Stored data
# # # # #
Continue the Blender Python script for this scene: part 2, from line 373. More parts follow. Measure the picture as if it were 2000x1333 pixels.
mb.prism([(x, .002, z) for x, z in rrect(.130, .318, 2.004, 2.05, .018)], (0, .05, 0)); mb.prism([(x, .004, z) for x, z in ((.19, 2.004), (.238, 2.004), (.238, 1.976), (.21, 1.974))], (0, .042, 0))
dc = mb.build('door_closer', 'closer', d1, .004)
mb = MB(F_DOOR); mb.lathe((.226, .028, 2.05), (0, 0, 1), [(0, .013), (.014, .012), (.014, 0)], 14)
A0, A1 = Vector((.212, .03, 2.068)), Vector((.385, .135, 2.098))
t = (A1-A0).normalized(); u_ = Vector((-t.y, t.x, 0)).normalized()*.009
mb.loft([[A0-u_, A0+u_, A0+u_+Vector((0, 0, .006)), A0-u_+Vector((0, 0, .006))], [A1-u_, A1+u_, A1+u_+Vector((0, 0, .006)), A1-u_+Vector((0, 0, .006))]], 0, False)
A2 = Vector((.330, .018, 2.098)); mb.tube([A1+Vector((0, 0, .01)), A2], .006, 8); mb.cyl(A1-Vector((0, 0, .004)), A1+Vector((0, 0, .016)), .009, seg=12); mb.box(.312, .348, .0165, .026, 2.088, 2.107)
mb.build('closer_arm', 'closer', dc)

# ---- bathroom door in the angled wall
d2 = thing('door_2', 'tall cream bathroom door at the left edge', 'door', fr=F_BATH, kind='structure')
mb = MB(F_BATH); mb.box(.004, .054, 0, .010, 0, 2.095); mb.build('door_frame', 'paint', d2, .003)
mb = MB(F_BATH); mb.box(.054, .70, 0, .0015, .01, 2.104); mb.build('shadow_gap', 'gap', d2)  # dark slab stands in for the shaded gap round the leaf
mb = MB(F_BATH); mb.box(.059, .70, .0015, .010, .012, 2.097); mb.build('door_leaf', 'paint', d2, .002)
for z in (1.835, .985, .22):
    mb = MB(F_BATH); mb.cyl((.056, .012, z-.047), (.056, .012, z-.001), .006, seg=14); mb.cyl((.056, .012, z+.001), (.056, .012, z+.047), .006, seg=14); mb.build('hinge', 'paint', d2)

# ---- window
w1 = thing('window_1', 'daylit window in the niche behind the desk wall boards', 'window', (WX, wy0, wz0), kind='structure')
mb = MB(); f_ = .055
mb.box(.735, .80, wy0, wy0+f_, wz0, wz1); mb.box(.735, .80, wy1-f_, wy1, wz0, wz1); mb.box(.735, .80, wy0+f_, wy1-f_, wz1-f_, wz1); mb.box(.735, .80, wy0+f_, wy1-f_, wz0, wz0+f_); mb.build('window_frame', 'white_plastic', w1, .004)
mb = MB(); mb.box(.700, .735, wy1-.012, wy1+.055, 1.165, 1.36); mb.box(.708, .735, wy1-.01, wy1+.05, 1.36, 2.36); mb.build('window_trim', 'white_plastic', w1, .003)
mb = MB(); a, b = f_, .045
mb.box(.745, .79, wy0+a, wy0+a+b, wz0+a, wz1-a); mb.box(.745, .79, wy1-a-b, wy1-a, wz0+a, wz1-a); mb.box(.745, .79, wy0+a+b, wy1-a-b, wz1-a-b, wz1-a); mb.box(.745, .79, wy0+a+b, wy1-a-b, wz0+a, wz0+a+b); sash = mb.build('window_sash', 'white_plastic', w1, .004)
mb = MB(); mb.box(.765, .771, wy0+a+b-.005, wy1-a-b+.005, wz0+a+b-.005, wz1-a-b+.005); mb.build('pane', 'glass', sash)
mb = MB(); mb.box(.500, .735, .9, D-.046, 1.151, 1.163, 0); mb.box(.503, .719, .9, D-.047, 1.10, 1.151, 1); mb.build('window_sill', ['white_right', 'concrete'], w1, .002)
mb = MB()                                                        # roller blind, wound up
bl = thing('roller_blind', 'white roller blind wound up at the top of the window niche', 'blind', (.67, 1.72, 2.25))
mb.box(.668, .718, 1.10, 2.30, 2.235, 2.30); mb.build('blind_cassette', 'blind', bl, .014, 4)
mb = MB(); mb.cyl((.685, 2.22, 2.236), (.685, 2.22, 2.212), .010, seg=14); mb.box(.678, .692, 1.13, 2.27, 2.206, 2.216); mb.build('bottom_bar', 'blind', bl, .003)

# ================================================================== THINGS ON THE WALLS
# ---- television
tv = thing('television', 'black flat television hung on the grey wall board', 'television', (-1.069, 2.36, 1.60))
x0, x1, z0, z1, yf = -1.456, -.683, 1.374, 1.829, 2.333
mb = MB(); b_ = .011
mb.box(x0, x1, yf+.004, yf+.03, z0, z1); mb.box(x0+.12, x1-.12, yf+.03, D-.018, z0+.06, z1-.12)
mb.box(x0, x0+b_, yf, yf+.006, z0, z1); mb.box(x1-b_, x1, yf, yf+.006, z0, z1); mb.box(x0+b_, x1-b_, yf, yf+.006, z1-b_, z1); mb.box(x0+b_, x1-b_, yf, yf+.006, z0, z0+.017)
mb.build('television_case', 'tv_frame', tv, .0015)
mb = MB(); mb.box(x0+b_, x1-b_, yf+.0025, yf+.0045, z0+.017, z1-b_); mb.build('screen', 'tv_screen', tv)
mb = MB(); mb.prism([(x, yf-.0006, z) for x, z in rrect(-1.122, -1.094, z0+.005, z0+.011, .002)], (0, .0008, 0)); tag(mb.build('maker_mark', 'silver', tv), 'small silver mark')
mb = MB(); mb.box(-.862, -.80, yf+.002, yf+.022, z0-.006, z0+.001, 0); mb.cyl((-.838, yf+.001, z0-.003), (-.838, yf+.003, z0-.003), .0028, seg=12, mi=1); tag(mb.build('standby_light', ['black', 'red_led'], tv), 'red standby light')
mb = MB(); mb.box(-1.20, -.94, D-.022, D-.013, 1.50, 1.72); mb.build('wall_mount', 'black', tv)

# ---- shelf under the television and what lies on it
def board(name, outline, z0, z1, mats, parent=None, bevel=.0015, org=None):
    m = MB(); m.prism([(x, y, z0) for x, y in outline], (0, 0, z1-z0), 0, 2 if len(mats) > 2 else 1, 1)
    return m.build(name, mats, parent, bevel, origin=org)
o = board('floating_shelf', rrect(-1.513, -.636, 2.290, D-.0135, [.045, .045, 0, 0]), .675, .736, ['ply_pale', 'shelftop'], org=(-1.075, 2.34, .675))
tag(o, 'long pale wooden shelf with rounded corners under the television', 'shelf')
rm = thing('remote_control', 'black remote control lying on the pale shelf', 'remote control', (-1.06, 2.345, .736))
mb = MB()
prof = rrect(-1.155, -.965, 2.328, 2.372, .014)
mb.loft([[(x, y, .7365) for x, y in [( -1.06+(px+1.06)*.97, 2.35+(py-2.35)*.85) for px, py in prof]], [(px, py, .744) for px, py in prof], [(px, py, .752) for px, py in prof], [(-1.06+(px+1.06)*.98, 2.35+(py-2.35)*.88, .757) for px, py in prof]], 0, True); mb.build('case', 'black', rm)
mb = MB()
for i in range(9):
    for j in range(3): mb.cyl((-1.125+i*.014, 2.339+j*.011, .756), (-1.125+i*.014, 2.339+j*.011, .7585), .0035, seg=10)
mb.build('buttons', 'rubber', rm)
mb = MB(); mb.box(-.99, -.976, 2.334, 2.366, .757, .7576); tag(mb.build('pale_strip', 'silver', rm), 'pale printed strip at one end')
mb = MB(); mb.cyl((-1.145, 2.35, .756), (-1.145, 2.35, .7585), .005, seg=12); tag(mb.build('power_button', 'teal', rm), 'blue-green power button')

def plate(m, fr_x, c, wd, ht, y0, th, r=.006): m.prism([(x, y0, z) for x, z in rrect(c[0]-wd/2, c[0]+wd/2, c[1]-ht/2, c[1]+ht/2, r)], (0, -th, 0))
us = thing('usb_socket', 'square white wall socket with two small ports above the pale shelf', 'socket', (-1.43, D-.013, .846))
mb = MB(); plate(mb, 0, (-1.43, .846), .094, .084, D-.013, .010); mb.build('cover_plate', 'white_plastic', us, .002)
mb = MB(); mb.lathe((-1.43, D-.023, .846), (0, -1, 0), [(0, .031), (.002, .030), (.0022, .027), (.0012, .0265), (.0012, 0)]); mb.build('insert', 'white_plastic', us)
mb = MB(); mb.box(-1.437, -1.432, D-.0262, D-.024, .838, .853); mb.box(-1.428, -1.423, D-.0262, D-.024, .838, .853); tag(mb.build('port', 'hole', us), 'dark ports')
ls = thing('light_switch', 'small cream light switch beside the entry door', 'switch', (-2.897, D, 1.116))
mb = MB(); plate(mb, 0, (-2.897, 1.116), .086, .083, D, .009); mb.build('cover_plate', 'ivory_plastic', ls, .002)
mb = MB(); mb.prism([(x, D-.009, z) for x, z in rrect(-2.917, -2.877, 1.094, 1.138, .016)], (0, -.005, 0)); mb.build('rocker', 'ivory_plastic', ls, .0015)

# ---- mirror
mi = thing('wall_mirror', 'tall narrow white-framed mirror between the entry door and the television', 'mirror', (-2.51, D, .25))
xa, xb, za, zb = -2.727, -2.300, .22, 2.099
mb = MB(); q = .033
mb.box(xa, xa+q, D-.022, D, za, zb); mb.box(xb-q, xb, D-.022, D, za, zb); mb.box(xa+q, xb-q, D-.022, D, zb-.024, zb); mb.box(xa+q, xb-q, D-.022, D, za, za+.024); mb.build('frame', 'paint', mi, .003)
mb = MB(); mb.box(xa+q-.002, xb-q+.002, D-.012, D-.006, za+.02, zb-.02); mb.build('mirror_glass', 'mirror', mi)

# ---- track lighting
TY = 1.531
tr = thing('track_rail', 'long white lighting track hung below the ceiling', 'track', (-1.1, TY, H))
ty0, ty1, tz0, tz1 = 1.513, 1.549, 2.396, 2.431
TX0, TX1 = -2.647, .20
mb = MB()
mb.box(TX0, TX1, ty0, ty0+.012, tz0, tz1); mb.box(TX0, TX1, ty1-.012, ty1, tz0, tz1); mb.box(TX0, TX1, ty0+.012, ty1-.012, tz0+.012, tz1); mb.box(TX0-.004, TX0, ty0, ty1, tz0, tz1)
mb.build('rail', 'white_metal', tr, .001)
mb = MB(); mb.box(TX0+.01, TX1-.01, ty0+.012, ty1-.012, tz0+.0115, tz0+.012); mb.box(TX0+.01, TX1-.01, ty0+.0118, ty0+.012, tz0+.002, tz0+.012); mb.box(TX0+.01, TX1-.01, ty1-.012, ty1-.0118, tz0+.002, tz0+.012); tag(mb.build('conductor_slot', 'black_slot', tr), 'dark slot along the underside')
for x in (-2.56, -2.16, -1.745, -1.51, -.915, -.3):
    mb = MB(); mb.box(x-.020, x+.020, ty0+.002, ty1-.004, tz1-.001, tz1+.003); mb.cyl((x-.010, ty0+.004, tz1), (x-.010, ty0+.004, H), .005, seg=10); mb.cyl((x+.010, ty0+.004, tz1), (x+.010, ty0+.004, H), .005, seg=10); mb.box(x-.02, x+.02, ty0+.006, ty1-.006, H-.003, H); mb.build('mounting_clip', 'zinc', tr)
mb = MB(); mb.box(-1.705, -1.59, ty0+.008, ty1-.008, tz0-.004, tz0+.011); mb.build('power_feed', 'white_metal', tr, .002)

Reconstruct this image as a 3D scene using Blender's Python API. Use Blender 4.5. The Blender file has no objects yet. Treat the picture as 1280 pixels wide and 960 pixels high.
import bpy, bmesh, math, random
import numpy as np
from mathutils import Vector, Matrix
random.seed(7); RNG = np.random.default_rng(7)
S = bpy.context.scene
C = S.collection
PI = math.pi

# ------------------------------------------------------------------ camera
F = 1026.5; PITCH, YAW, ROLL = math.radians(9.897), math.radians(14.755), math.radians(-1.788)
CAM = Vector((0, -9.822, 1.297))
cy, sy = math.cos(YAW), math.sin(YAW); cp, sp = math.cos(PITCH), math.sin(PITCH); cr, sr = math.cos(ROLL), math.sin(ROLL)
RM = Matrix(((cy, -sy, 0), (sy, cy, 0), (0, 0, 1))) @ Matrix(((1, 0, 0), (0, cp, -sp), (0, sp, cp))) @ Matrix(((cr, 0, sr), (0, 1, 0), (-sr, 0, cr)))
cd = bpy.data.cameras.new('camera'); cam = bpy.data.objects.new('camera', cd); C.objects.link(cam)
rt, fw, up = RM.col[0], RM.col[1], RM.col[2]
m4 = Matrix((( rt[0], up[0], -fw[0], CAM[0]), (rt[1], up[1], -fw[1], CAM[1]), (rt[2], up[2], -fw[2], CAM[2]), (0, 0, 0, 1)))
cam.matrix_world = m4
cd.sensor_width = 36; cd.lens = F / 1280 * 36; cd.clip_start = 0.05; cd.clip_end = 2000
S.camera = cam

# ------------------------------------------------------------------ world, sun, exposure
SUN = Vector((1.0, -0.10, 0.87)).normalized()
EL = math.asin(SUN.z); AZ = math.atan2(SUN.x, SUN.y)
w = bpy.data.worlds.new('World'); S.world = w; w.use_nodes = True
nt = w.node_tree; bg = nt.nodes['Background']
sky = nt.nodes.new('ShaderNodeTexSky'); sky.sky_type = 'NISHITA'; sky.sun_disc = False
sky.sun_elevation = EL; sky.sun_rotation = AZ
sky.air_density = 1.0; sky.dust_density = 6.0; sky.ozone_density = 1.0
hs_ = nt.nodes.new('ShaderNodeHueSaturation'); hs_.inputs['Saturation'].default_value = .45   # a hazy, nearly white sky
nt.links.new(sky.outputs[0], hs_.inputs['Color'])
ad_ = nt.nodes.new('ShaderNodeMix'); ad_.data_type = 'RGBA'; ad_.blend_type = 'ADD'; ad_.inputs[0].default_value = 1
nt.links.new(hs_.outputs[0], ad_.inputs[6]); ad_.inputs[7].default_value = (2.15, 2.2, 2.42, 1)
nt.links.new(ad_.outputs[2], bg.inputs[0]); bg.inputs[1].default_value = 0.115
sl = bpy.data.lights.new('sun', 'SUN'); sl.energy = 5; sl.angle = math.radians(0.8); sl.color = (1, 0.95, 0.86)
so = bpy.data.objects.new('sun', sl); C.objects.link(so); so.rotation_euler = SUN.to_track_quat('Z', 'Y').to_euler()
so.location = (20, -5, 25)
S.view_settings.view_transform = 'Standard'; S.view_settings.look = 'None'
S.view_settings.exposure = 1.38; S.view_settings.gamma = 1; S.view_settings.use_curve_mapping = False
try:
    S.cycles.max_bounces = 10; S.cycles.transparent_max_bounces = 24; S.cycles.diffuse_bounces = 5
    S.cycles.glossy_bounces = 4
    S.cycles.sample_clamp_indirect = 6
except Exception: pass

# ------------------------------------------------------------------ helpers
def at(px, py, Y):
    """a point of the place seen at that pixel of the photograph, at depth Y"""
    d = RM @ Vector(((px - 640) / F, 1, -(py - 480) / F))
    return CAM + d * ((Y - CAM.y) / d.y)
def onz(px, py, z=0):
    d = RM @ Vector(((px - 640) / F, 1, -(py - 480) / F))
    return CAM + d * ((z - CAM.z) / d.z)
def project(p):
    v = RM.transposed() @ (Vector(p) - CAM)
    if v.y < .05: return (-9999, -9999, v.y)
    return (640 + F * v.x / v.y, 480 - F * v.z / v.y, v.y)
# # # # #
** The problem **
From the line that contains "Reconstruct this image" through the line that contains "PI = math.pi", reproduce every line exactly, both end lines included.

** Written answer **
Reconstruct this image as a 3D scene using Blender's Python API. Use Blender 4.5. The Blender file has no objects yet. Treat the picture as 1280 pixels wide and 960 pixels high.
import bpy, bmesh, math, random
import numpy as np
from mathutils import Vector, Matrix
random.seed(7); RNG = np.random.default_rng(7)
S = bpy.context.scene
C = S.collection
PI = math.pi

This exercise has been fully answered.